人民解放軍の諜報機関出身のこの人物は、日本語や日本文化などに熟達していた。1999年からは松下政経塾にインターン生として在籍したこともあり、政財界でのコネクションを築いていたものと見られる。
表舞台で論じられることは少ないが、中国は世界最大の諜報工作部門を持つ国であり、各国でスパイ活動を行っている。ある専門家の推計によれば、全世界で200万人ほどが中国の諜報活動に何らかの形で関わっているとされ、日本でも少なくとも3万人の工作員が活動中との説もある。
中国のスパイが海外政府の中枢まで入り込んだ有名なケースでは、米CIAに通訳として勤めていた職員が85年までの30年間、中国側に機密情報を売却していた事件がある。中国のスパイ活動には正式なエージェントだけでなく、ビジネスマンなど広い範囲の人物が関わっている可能性があり、FBIはアメリカ国内で数千社が「前線企業」として中国の諜報活動に関与していると見ている。
中国はステルス戦闘機や核兵器の技術などをアメリカなどから盗み出し、自国の軍事開発に充てているとされるが、こうした情報取得以外に中国が力を入れているのが、海外の政治家などへの事実上の買収作戦である。賄賂やハニートラップ、中国に招いての接待などで、他国の政治家が中国政府への批判を控えるように仕向けるのが、その手口である。
作戦には秘密裏にスキャンダルを握って、相手国の政治家らに圧力をかける道具とすることも含まれる。中国専門家のリチャード・フィッシャー氏は、「中国は、自国の外交官やビジネスマンが政治や経済分野での仲間を増やして、他国の支配層エリートたちが中国共産党政府の正当性を決して批判できないようにするため、内部のスクープを彼らに提供しようとしている」と論じている(2011年9月19日付 ザ・ディプロマット)。
古代中国の軍事戦略の古典『孫子』は、諜報活動などを動員して戦わずして勝つことの重要性を強調しており、現代の中国政府の戦略にもこうした特徴を踏襲した部分が見られる。
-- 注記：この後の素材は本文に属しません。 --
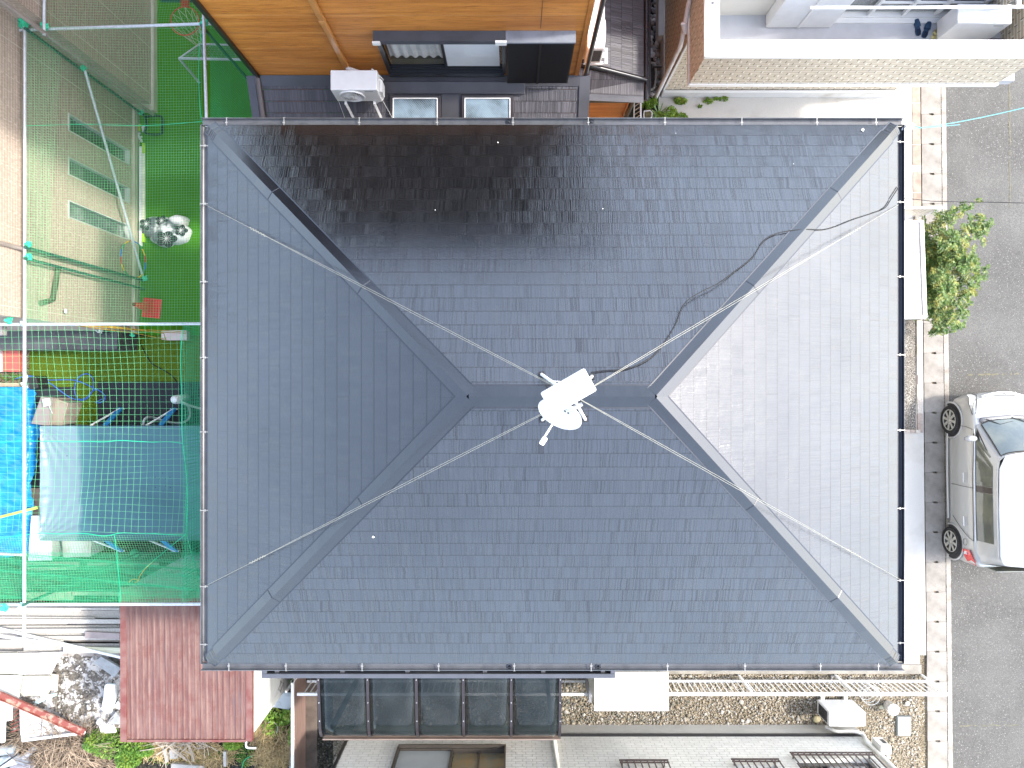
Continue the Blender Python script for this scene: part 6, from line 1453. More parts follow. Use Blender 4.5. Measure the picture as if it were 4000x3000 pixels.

中国は米軍を西太平洋から追い出す海軍戦略を持っているが、それを成功させるには、中国が太平洋に出る際の通り道に当たる日本を、アメリカではなく中国寄りの国にする、あわよくば属国化する必要が出てくるのは不思議な話ではない。諜報活動は水面下で行われるが、中国の諜報活動が日本の世論や政府をいつの間にか転覆してしまうことがないように、一定の危機意識を持っておく必要があるだろう。